Rehab: Road Warriors, ‘Home’ at Last

Posted in MusicWorld on October 8, 2010 by

Underscoring their chosen name, Rehab has undergone a befitting amount of stylistic shifts and self-discovery over the past decade.

Spearheaded by original member and singer-songwriter Danny Alexander, aka Danny Boone, the Atlanta-based crew found a foothold last year with the immensely popular juke-joint anthem “Bartender Song (Sittin’ at a Bar)”.

Now in their tenth year, Rehab has emerged from a concentrated recording effort with Welcome Home, the group’s third major label album, released last month. And, as bandmate Demun Jones puts it, the project captures “a more mature musical expression … a new momentum.”

Steeped in nostalgia and down-home candor, Welcome Home expands upon the balance of Rehab’s characteristic mish-mash of rock and hip-hop that the band struck with “Bartender Song.” Writing and recording began early this year in Atlanta, but as Jones notes, the vibe was off and “it wasn’t what we needed it to be for the record.”

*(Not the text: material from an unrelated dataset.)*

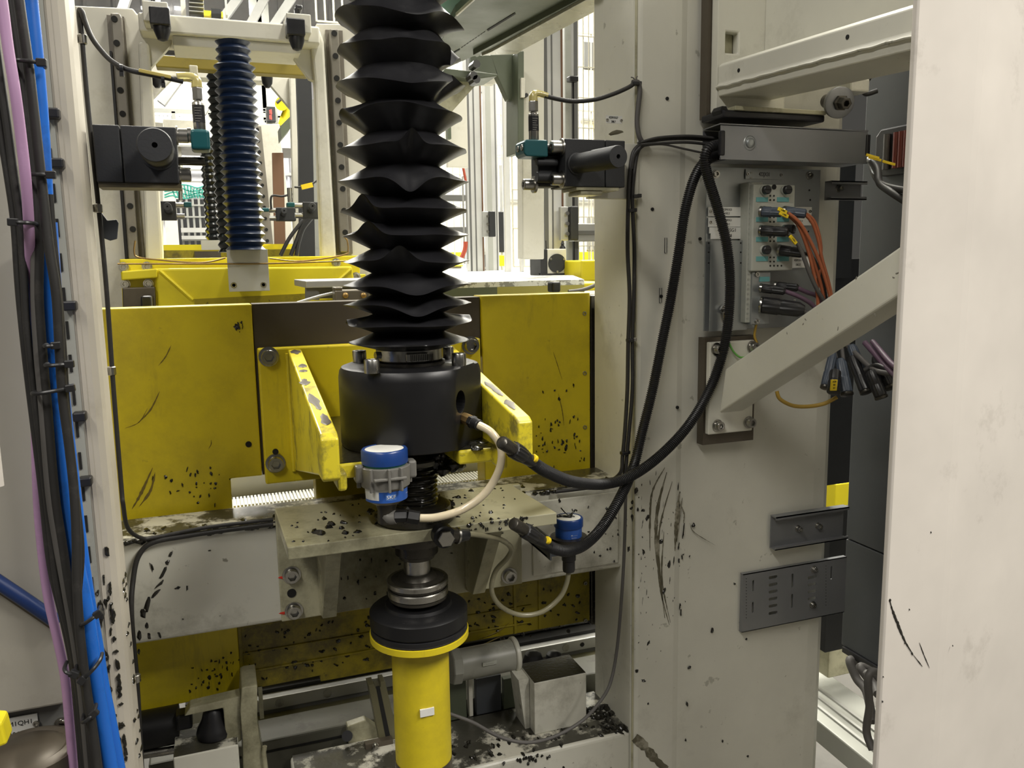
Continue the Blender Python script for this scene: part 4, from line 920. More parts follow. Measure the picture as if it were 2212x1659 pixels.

The remedy? A trip south, as it turned out, to Danny Boone’s home studio in Warner Robins—a mere 20 miles from Macon, GA, the old base of southern rock legends (and Rehab-attested influence) the Allman Brothers Band. It was in Danny’s backyard and recording studio where Rehab “made serious progress in a short amount of time.”

And southern rock, according to the band, is unquestionably the “the anchor” of Welcome Home. Having opened for—and taken cues from—some of the genre’s heaviest-hitters, namely Kid Rock and Uncle Kracker, Rehab sits poised to optimize its new momentum on the road, in support of the album.

If there’s one thing Danny Boone and co. have learned from relentless stretches of touring, it’s how to build a live show into a galvanizing experience. Deeming the stage the new platform on which musicians will either sink or swim, Demun Jones asserts the group is prepared for such a change, declaring: “Everyone needs to see a Rehab show at least one time … listening to a Rehab record is one thing, a Rehab show is a whole ‘nother thing.”